Every cliché in the book


We’re taking a timeout from hurricane coverage to talk about something that is really important — high school football. Yes, it’s that time of year already. Jock straps are off the locker room shelves and nary a cliché is safe from overuse.

Now I happen to like high school football. It sure beats the hell out of watching tennis. And I like to follow the fortune of my hometown Eagles who are the top-ranked Class 2A team in Texas and they’ve yet to play. Why high school football is a religion in Texas. So much is it a religion, that it is about the only entity that the Holy Rollers don’t get worked up over because you call it a religion. Can I hear an Amen? That is because the Holy Rollers are down with the rest of us heathens watching the game from the stands. You also don’t hear them use a lot of words like “smite” when they are watching the glorious battle on field. More commonly you hear them screaming the same four-letter words used by the rest of us sinners.

What I like almost as much as watching high school football is hearing the after-game interviews with the coaches on the local TV stations. Many of these coaches are grand wizards — oops I don’t guess I should call them that around these parts where a few Kluxers remain — at the mastery of the cliché . Here is my all-time favorite:

“They beat us like a rented mule.”

I don’t know if a practice existed at one time where people beat rented mules. For that matter, I don’t even know for sure if mules were routinely rented. I would think the only thing worse than renting a mule was renting a pimped-out ’76 Ford Pinto. Believe me on that one. Why if mules were rented and beaten nowadays, I’m sure you would soon have a nekkid girl from PETA show up outside your business. And rightfully so.

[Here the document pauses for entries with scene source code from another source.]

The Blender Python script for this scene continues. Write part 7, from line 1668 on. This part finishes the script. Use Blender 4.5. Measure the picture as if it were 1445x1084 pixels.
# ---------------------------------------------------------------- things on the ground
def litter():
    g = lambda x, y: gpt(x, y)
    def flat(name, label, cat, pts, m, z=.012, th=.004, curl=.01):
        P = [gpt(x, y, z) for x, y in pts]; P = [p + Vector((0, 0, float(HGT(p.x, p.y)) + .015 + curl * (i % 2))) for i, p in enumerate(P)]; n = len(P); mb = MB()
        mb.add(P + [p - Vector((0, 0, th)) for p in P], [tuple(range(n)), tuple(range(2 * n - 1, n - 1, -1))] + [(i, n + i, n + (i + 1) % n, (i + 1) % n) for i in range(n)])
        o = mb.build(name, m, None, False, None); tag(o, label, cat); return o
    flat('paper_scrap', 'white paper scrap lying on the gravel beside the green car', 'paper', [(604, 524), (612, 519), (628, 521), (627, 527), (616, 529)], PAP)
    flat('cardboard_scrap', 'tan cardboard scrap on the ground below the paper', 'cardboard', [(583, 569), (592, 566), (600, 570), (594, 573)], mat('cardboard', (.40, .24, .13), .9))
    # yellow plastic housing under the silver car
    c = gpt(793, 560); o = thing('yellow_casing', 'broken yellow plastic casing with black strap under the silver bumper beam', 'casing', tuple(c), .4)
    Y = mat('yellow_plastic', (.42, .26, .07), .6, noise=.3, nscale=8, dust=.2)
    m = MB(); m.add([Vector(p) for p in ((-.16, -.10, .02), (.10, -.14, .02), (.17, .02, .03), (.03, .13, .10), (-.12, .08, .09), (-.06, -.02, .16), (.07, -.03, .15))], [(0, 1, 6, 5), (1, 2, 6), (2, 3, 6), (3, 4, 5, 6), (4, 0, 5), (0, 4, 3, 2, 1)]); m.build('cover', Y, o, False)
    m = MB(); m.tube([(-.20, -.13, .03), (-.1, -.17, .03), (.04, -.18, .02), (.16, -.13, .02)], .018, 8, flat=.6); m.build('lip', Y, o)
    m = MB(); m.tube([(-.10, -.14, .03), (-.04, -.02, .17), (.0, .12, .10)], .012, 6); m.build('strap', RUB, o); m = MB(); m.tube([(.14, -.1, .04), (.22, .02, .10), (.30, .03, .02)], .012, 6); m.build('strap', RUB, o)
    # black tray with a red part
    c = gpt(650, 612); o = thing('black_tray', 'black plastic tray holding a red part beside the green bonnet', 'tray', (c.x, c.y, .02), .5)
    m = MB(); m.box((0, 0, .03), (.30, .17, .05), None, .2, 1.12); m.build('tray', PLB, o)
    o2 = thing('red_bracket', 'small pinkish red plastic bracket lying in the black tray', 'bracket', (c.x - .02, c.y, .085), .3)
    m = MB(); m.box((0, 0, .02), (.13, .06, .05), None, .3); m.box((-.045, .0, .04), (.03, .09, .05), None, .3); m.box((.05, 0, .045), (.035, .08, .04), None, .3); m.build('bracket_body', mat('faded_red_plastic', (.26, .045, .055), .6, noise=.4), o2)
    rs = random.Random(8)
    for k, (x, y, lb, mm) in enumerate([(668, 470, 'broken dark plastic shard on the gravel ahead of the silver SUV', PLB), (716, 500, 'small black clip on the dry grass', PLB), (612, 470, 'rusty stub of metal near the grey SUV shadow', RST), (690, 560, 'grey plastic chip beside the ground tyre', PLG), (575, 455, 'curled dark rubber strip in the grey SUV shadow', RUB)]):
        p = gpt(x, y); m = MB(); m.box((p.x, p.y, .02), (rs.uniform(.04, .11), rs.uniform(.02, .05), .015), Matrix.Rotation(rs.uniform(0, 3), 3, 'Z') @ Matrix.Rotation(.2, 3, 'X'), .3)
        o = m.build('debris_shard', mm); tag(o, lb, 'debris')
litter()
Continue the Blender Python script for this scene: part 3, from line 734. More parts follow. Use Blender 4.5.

Then there is always is this jewel:

“We gave it 110 percent.”

Why just 110? Why not 2.2 million percent? Were the team to give it 111 percent, would the coach get kicked out of his state coaching association?

And this tried but true chestnut:

“We are going to take the season one game at a time.”

So that means you have no clue whatsoever as to what you will do if the team appears it might lose all of its games? You’re not even going to send out resumes to other schools in the very possible event that you may be without a job at the end of the season? No, no, no. One game at a time. Boys you don’t need to practice! We’re taking it one game at a time.

I don’t mean to insult football or other coaches. They do have a tough job. And they are a great source of entertainment on the late Friday night sports shows. Especially if your side lost because some jackass coach decided his team wouldn’t have any master plan to win and instead decided to take it one game at a time.